In fact, the most convincing evidence about anthropogenic climate change comes from computer models that reproduce the global average temperature over the last century by combining the input of each natural and anthropogenic factor—including CO2 from fossil fuels, aerosols from large volcanic eruptions, and solar variability. There are multiple models that do this fairly well, as described in the IPCC reports, which have continued to be refined since the connection between models and temperature observations became firm in the late 1990s. These models are built using various approaches and so there are differences among them, but the point is that without anthropogenic CO2 the models all predict a substantially cooler global temperature.

No one would argue with the atmospheric CO2 record [406.42ppm, registered at Mauna Loa Observatory, Hawaii, February, 2017] showing a dramatic increase over the last 100 years, most of which is due to fossil fuel burning.

What issues do you think the ocean is facing, as a global ecosystem?

Climate change and ocean acidification would be the first ones, followed by ice melting and sea level rise, as consequences of climate change. Sea level rise is probably the most pressing issue for the upcoming century.

Does this knowledge affect the everyday choices you and your family make?

Well, like most people in Seattle I could say that I am trying to do something, but maybe not enough. I try not to take more airplane flights than necessary, but at the same time I realize I don’t cut flying as much as I might be able to.
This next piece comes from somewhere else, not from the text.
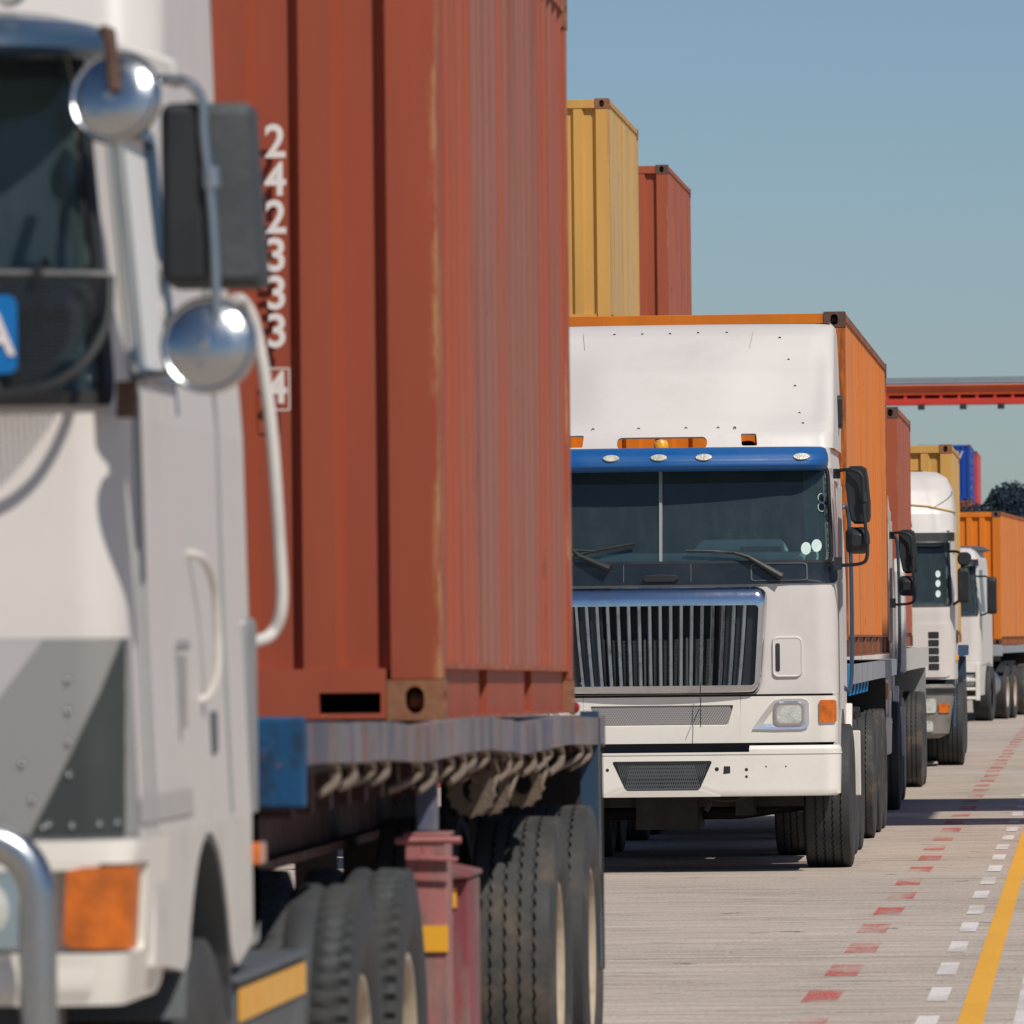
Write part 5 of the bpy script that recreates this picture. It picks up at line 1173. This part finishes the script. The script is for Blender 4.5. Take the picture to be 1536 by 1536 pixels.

But there are many events a scientist has to attend.

How indispensable is it for a scientist to fly to all these conferences and events?

There are more and more scientists who start not showing up at meetings for this reason [laughing]. If it’s a small-scale event one could always do teleconference. While large, biannual conferences and meetings cannot be done remotely.

I once saw an ocean acidification presentation at the California Academy of Sciences Museum in San Francisco and the presenter emphasized the benefit of being vegetarian for our climate. Meat production brings about deforestation, which in its turn both decreases the amount of carbon that could potentially be taken up and stored by trees and releases more carbon when the trees are burned. I did not go completely vegetarian after that but I try to eat less meat than I normally would.

Because of climate change solely, or is it more of a health concern?

Carbon is my number one reason.

Is there anything else that you and your family do to reduce your carbon footprint?

My wife and I go for more fuel-efficient cars. We also choose to live in a fairly dense area close to work, instead of moving to a greener suburb.

I would be in favor of tax increases, introducing a carbon tax in particular. Gas is also way too cheap now in the United States, and it shouldn’t be that cheap. Price increases would discourage people from driving too much. Personally I am prepared to pay more, but I realize that this is not an option for everyone, since cars and long commutes are still cheaper than finding housing in dense parts of the city. I also am very much in favor of improving public transit and discouraging suburban development (sprawl).